Student awarded prestigious Gilman scholarship to study abroad

July 25, 2011

Junior Hayoung Kim, who is in China this summer teaching English and International Politics, has been awarded a prestigious Gilman Scholarship to study abroad in Bejing in the fall semester.

The $3,000 Gilman award is the second grant Kim, a Political Science and International Studies major from Rockville, Md., has received. Earlier in the summer, she earned a $5,000 Freeman-Asia Award to study in China with the IES Abroad “Contemporary Issues in China” program.

McDaniel junior Hayoung Kim stands in the classroom at the desk where the founder of the Peoples Republic of China Mao Zedong (Tse-tung) studied Karl Marx and philosophy and began forming his ideas of communism.

After several weeks teaching in Changsha city in the Hunan Province, Kim writes via e-mail that there have been some surprises that have shocked her.

“Chinese people do not consider themselves communist,” she writes. “My TA (teacher’s assistant) told me, and this is what she exactly said in English, ‘I did not know China was communist until I went to America.’

“To the eyes of a typical American, China has less freedom, but Chinese do not think they have limited freedom.”

Hayoung Kim shows her McDaniel spirit in the Changsha high school attended by Mao Zedong (Tse-tung), whose quote, Kim translates as “If you want to become a citizens' teacher, you have to be their students first."

Kim looks forward to her study program in the fall.

“I am very excited about this opportunity because I think it is very critical to understand the place where the rapid growth of the economy is changing the world,” says Kim, who was an intern before heading for China in the Office on Violence Against Women at the U.S. Department of Justice in D.C. before leaving for China. “What is communism? What does it feel like to be living with no freedom of speech? Or no Facebook? I want to figure this out for myself when I study abroad in China.

Hayoung Kim in front of “an extremely famous historical site for the Chinese people,” the high school Mao Zedong attended.
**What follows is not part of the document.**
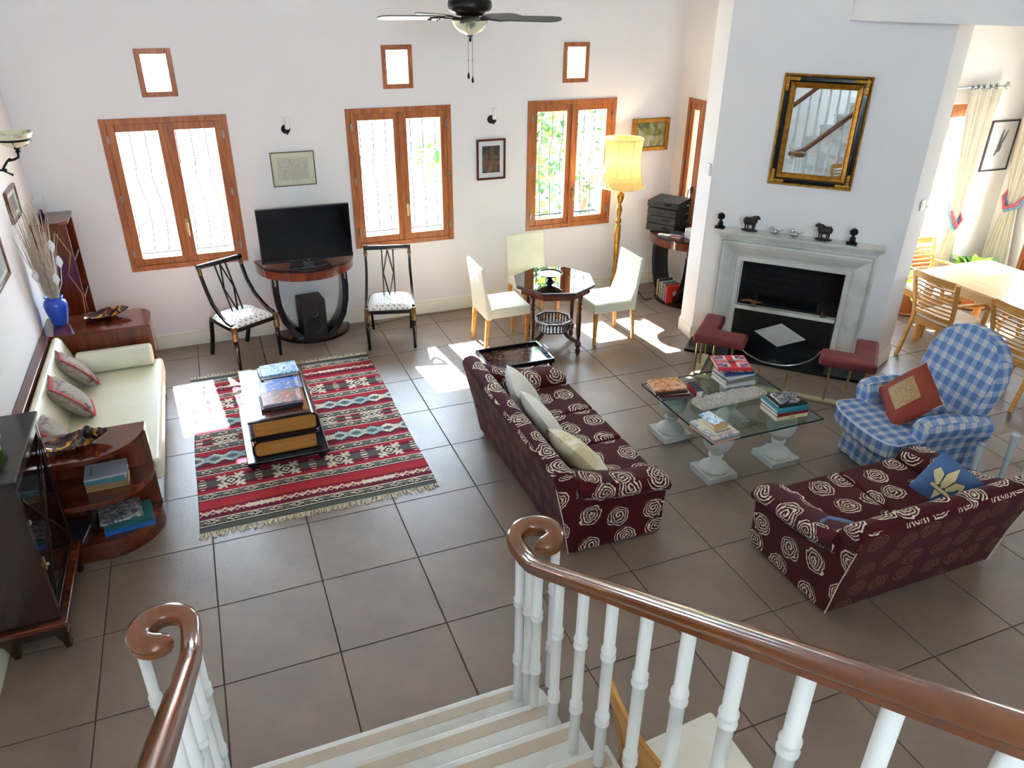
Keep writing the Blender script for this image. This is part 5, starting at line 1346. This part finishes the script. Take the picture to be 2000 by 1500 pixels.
scatter_cushion('blue_cushion', 'blue cushion with tan back squashed into the left corner of the two-seat sofa', (3.06, 2.545, .465), (R(40), R(10), R(140)), .28, .26, .12, C('#4a6c98', .8), None, None, lambda t: build('back_cover', G().pillow(.29, .25, .10).tf(Matrix.Translation((0, 0, -.02))), C('#9a6a34', .8), t, smooth=True))
# ---- plaid armchair (front = local +y)
def armchair():
    t = thing('plaid_armchair', 'blue and cream plaid skirted armchair holding a rust cushion, right of the glass table', 'armchair', (4.60, 3.41, 0), R(82)); t.scale = (.88, 1, 1.02)
    K = dict(uvs=True)
    # skirt with pleats
    def skirt(u, v):
        q = u*4; i = int(q) % 4; f = q-int(q); c = [(-.34, .30), (.34, .30), (.34, -.36), (-.34, -.36)]
        a, b = c[i], c[(i+1) % 4]; fl = 1+.10*(1-v); w_ = .006*math.sin(u*120)*(1-v)
        return ((a[0]*(1-f)+b[0]*f)*fl+w_, (a[1]*(1-f)+b[1]*f)*fl+w_, .01+.25*v)
    g = G().grid(skirt, 160, 6); g.f = [tuple(reversed(f)) for f in g.f]; build('skirt', g, 'plaid', t, smooth=True, sharp=60, **K)
    build('base', G().box(-.33, .33, -.35, .30, .12, .30), 'plaid', t, bev=.02, segs=3, **K)
    # T cushion with bowed front
    pts = [(-.25, -.24), (.25, -.24), (.25, .18), (.37, .20), (.385, .40)]+[(.36*math.cos(R(a)), .42+.085*math.sin(R(a))) for a in range(10, 171, 16)]+[(-.385, .40), (-.37, .20), (-.25, .18)]
    build('seat_cushion', G().prism(pts, .29, .43), 'plaid', t, bev=.035, segs=4, **K)
    build('piping', G().tube([(x, y, .418) for x, y in [(p[0]*1.0, p[1]*1.0) for p in pts]], .004, 6, closed=True), C('#c8d2e4', .8), t, smooth=True)
    for s_ in (-1, 1):
        sec = [(.27, .14), (.27, .46), (.265, .53), (.30, .585), (.36, .60), (.42, .575), (.44, .52), (.42, .46), (.385, .42), (.36, .30), (.35, .14)]
        V = []; F = []; k = len(sec)
        for y, dz, sx in ((-.34, -.06, 1), (-.2, -.02, 1), (0, 0, 1), (.16, .0, 1.0), (.215, -.01, .99), (.24, -.03, .97)):
            for x, z in sec: V.append((s_*(.34+(x-.34)*sx), y, z+dz*(z > .4)))
        for i in range(5):
            for j in range(k): F.append((i*k+j, i*k+(j+1) % k, (i+1)*k+(j+1) % k, (i+1)*k+j))
        F += [tuple(range(k-1, -1, -1)), tuple(5*k+j for j in range(k))]
        if s_ > 0: F = [tuple(reversed(f)) for f in F]
        build('arm', G().add(V, F), 'plaid', t, bev=.015, segs=3, sharp=30, **K)
    # balloon back, reclined
    out = [(-.30, .0), (-.33, .15), (-.375, .34), (-.375, .48), (-.33, .60), (-.24, .685), (-.12, .73), (0, .745), (.12, .73), (.24, .685), (.33, .60), (.375, .48), (.375, .34), (.33, .15), (.30, .0)]
    mx = Matrix.Translation((0, -.21, .36)) @ Matrix.Rotation(R(15), 4, 'X')
    g = G().prism(out, -.075, .075, 'y'); g.tf(mx); build('backrest', g, 'plaid', t, bev=.05, segs=5, sharp=50, **K)
    g = G().tube([(x*.955, .055, z*.965+.008) for x, z in out], .004, 6); g.tf(mx); build('back_piping', g, C('#c8d2e4', .8), t, smooth=True)
    build('back_cover', G().prism([(-.31, .14), (.31, .14), (.31, .5), (-.31, .5)], -.37, -.28, 'y'), 'plaid', t, bev=.02, **K)
armchair()
def emb(t):
    build('embroidered_panel', G().grid(lambda u, v: (.20*(u-.5), .20*(v-.5), .003+.07*(max(0, (1-abs((u-.5)*1.06)**2.6)*(1-abs((v-.5)*1.06)**2.6)))**.5), 8, 8), 'embro', t, smooth=True)
    n = 28; g = G(); pts = []
    for i in range(n):
        q = 4/n*i; s_ = int(q); f = q-s_; u = -1+2*f; x, y = [(u, -1), (1, u), (-u, 1), (-1, -u)][s_]; pts.append((.20*x*(1-.07*(1-y*y)), .20*y*(1-.07*(1-x*x)), 0))
    build('piping', g.tube(pts, .004, 6, closed=True), C('#c8b8a8', .7), t, smooth=True)
scatter_cushion('rust_cushion', 'rust red cushion with gold embroidered panel on the plaid armchair', (4.50, 3.42, .61), (R(56), R(-28), R(-98)), .42, .42, .14, C('#7c2a14', .75), None, None, emb)
# ---- glass coffee table on four stone pedestals
GX, GY, GZ = 3.45, 4.09, .432
t = thing('glass_coffee_table', 'square glass table on four white stone balusters between the sofas', 'table', (GX, GY, 0))
build('glass_top', G().box(-.487, .487, -.475, .475, GZ-.012, GZ), 'tglass', t)
g = G()
for a, b in (((-.487, -.475), (.487, -.475)), ((.487, -.475), (.487, .475)), ((.487, .475), (-.487, .475)), ((-.487, .475), (-.487, -.475))): g.bar((*a, GZ-.006), (*b, GZ-.006), .003, .0125)
build('glass_edge', g, 'gedge', t)
for sx in (-1, 1):
    for sy in (-1, 1):
        x, y = .02+sx*.285, .035+sy*.30
        p = build('pedestal', G().box(x-.125, x+.125, y-.125, y+.125, 0, .045).lathe([(.105, .045), (.112, .06), (.10, .078), (.07, .095), (.045, .125), (.042, .15), (.055, .158), (.055, .172), (.045, .18), (.05, .20), (.088, .235), (.108, .28), (.112, .33), (.10, .375), (.085, .405), (.085, GZ-.0125)], (x, y, 0), 32), 'stone', t, smooth=True, sharp=45)
GT = GZ+.0004
ga = 'books on the glass table'
stack(GT, [dict(name='book', lab='grey book at the bottom of the stack on the left corner of the glass table', cat='book', xy=(3.10, 4.34), rz=R(-6), w_=.27, d_=.2, h_=.018, cover='#5a5c60', group=ga),
           dict(name='book', lab='white book with dark red spine second in the left corner stack', cat='book', xy=(3.09, 4.35), rz=R(-12), w_=.25, d_=.19, h_=.02, cover='#d0cec6', spine='#5a1c24', group=ga),
           dict(name='book', lab='maroon and brown book under the tiger-coloured one on the left corner', cat='book', xy=(3.06, 4.36), rz=R(-8), w_=.26, d_=.19, h_=.02, cover='#4a2a24', spine='#3a2018', group=ga),
           dict(name='book', lab='orange patterned book topmost on the left corner of the glass table', cat='book', xy=(3.065, 4.375), rz=R(-10), w_=.26, d_=.18, h_=.016, cover='c_tiger', group=ga)])
stack(GT, [dict(name='book', lab='small navy and red book lying beside the left corner stack', cat='book', xy=(3.275, 4.29), rz=R(-98), w_=.16, d_=.06, h_=.055, cover='#1a2244', spine='#b0302c', group=ga)])
z = stack(GT, [dict(name='book', lab='white book at the bottom of the stack topped by the flag book', cat='book', xy=(3.68, 4.36), rz=R(-4), w_=.27, d_=.22, h_=.03, cover='#c8cac8', group=ga),
           dict(name='book', lab='grey-brown book second from the bottom under the flag book', cat='book', xy=(3.68, 4.365), rz=R(-2), w_=.27, d_=.21, h_=.03, cover='#7a756c', group=ga),
           dict(name='book', lab='pale book third from the bottom under the flag book', cat='book', xy=(3.69, 4.375), rz=R(4), w_=.26, d_=.21, h_=.026, cover='#c4ccd4', group=ga),
           dict(name='book', lab='dark blue book fourth from the bottom under the flag book', cat='book', xy=(3.68, 4.37), rz=R(-9), w_=.26, d_=.2, h_=.022, cover='#1e3a70', group=ga, text='GREECE', tsize=.03, tpos=(.05, -.07)),
           dict(name='book', lab='grey photo book directly under the flag book', cat='book', xy=(3.67, 4.38), rz=R(-14), w_=.24, d_=.19, h_=.02, cover='c_grey', group=ga)])
def flag_book(z):
    t = book('book', 'white hardback with a red, white and blue cross flag cover, topmost of its stack', 'book', (3.66, 4.39, z+.0004), R(-20), .27, .23, .028, '#c4283a', ga)
    Z0 = .0284; W_, D_ = .122, .100; B_, Wh, Rd = C('#232a5c', .35), C('#d8d8de', .35), C('#c8202c', .35)
    build('field', G().box(-W_, W_, -D_, D_, Z0, Z0+.0003), Wh, t)
    for sx in (-1, 1):
        for sy in (-1, 1):
            build('blue_triangle', G().prism([(sx*.05, sy*.096), (sx*.105, sy*.096), (sx*.05, sy*.052)], Z0+.0003, Z0+.0006), B_, t); build('blue_triangle', G().prism([(sx*.118, sy*.085), (sx*.118, sy*.04), (sx*.062, sy*.04)], Z0+.0003, Z0+.0006), B_, t)
            build('red_diagonal', G().prism([(sx*.118, sy*.094), (sx*.105, sy*.096), (sx*.04, sy*.042), (sx*.055, sy*.042)], Z0+.0006, Z0+.0009), Rd, t)
    build('red_cross', G().box(-W_, W_, -.024, .024, Z0+.0009, Z0+.0013).box(-.028, .028, -D_, D_, Z0+.0009, Z0+.0013), Rd, t)
    letters('LONDON STYLE GUIDE', .0225, C('#f2f0ea'), t, (0, 0, Z0+.0022))
flag_book(z)
z = stack(GT, [dict(name='book', lab='salmon-edged book at the bottom of the front corner stack on the glass table', cat='book', xy=(3.07, 3.74), rz=R(4), w_=.23, d_=.28, h_=.012, cover='#b88a78', group=ga),
           dict(name='book', lab='blue-grey book second in the front corner stack', cat='book', xy=(3.07, 3.745), rz=R(2), w_=.22, d_=.27, h_=.012, cover='#7a8494', group=ga),
           dict(name='book', lab='colourful pink and blue cover third in the front corner stack', cat='book', xy=(3.07, 3.75), rz=R(5), w_=.23, d_=.27, h_=.012, cover='c_pastel', group=ga),
           dict(name='book', lab='white square book with black lettering REGION in the front corner stack', cat='book', xy=(3.08, 3.75), rz=R(3), w_=.18, d_=.20, h_=.01, cover='#d4cdb8', group=ga, text='REGION', tsize=.035, tmat=C('#20222a'), tpos=(0, -.082)),
           dict(name='book', lab='small thick tan paperback topmost of the books on the front corner', cat='book', xy=(3.08, 3.76), rz=R(2), w_=.12, d_=.14, h_=.03, cover='#b89a6a', group=ga)])
t = thing('leaflet', 'folded blue and white leaflet lying on the small tan paperback', 'leaflet', (3.07, 3.79, z+.001), R(12))
build('sheet', G().grid(lambda u, v: ((u-.5)*.11, (v-.5)*.16, .001+.018*abs(v-.4)), 4, 6), 'c_ocean', t, smooth=True)
z = stack(GT, [dict(name='book', lab='cream book with dark lettering EILIDA on its spine, bottom of the right corner stack', cat='book', xy=(3.72, 3.80), rz=R(-4), w_=.27, d_=.21, h_=.03, cover='#d8c898', group=ga, stext='EILIDA', stmat=C('#3a3428')),
           dict(name='book', lab='dark red book second in the right corner stack on the glass table', cat='book', xy=(3.72, 3.80), rz=R(-3), w_=.27, d_=.21, h_=.028, cover='#7a1c20', group=ga),
           dict(name='book', lab='teal hardback third in the right corner stack', cat='book', xy=(3.72, 3.805), rz=R(-5), w_=.27, d_=.22, h_=.026, cover='#1f7f90', group=ga),
           dict(name='book', lab='black book with photo cover, second from the top in the right corner stack', cat='book', xy=(3.735, 3.81), rz=R(-6), w_=.24, d_=.18, h_=.016, cover='#1a1a1c', group=ga),
           dict(name='book', lab='small dark book with yellow splashes topmost in the right corner stack', cat='book', xy=(3.735, 3.815), rz=R(-8), w_=.18, d_=.15, h_=.02, cover='c_dark', group=ga)])
t = thing('coral_centrepiece', 'long grey-white carved coral block across the middle of the glass table', 'ornament', (3.45, 4.095, GT), R(2))
g = G().box(-.305, .305, -.075, .075, 0, .03); build('block', g, 'coral', t, bev=.012)
rnd = random.Random(8)
for k in range(46):
    x = -.28+.56*(k % 12)/11+rnd.uniform(-.012, .012); y = -.055+.036*(k//12)+rnd.uniform(-.008, .008); r = rnd.uniform(.020, .030)
    g = G(); 
    for q in range(3): 
        pts = [((r-.008*q)*math.cos(a*.7+q), (r-.008*q)*math.sin(a*.7+q), .006*q+.003*math.sin(a*2)) for a in range(9)]
        g.tube(pts, .0045, 5, closed=True)
    o = build('rosette', g, 'coral', t, smooth=True); o.location = (x, y, .034)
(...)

“This is a personal issue for me as I am an advocate for basic human rights for every single citizen of this world.”

Kim adds that she’s doing fine without Facebook, but she “cracked the system once and updated my status. Haha.”

About 200 McDaniel students study abroad each year at McDaniel Europe, the college’s degree-granting branch in Budapest, Hungary, or one of dozens of study-abroad sites around the world.